After waving of the others Andy and I planned our ascent of Mount Lovćen; a climb to over 1,700m from sea-level. The ‘Black Mountain’ is the wonder after which the country of Montenegro finds its name. Atop was the tempting prospect of a mausoleum carved by my new favourite sculptor Ivan Meštrović.

After prolonging our departure one extra day - easy to find excuses to stay in a palace over a tent - we set off early on our climb. Passing through the old town of Kotor we began what Lonely Planet described as ‘one of the world’s great drives’ up the mountain. On a bike with 50kgs in tow it’s a smidge more difficult but on rounding the last of 25 hairpins later the sense of achievement was a match for the view.

The self-congratulation quickly diminished when we realised quite how far there still was to go. The 25 take you the first 1,000m or so the rest is straight uphill.

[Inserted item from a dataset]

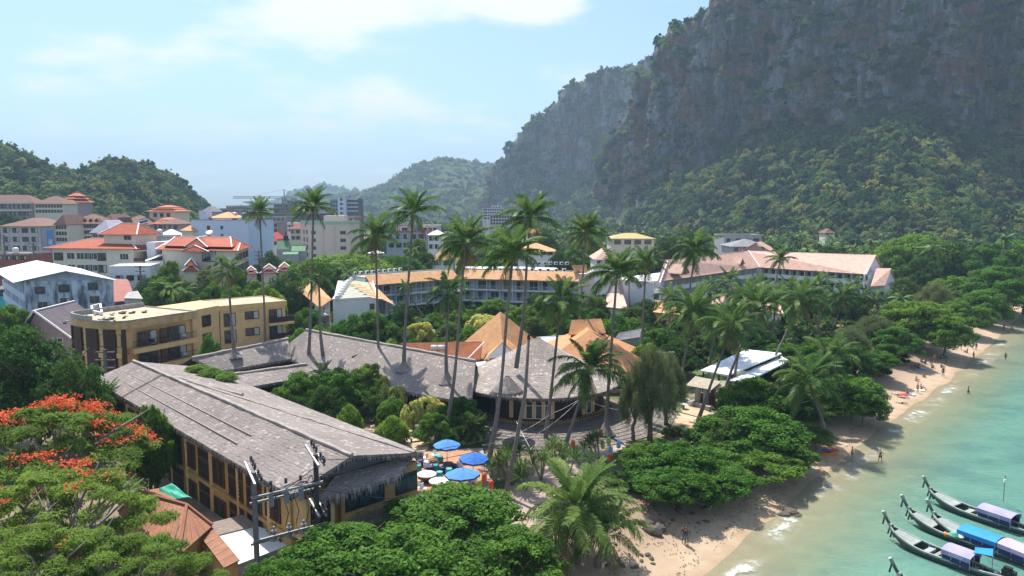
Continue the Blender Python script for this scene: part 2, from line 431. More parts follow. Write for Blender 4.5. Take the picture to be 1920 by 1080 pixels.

Had we seen this from the start we might have taken the coast road. Cue much sweating, puffing of cheeks and leg pumping – we were determined to make it. My adrenaline received a much needed boost after finding and climbing through a treacherous yet alluring fissure inside a massive cave.

After about 5 hours we made it! The view didn’t disappoint we were insanely high. We both agreed that had we seen where we were in the morning we wouldn’t have thought it possible, yet there we were, with Montenegro before us. The Meštrović mausoleum also provided an unexpected moment of wonder; the most sonically harmonious room I’ve ever been in. If ever you go, wait til its empty and just hummmmmm…

Lesson: Sometimes its better not to know the scale of the challenge, keep focussed on what lies right in front of you and keep going; when you reach an end the result can surpass what you’d thought you were capable off.

We camped in the national park, despite the other proclaimed residents; bears and wolves and the following day made for the border with Albania. The countries of former Yugoslavia were a delight to travel through. Recent times have been a dark stain in their history but the future, from what I can see, looks stunningly bright – like Arnie, I’ll be back.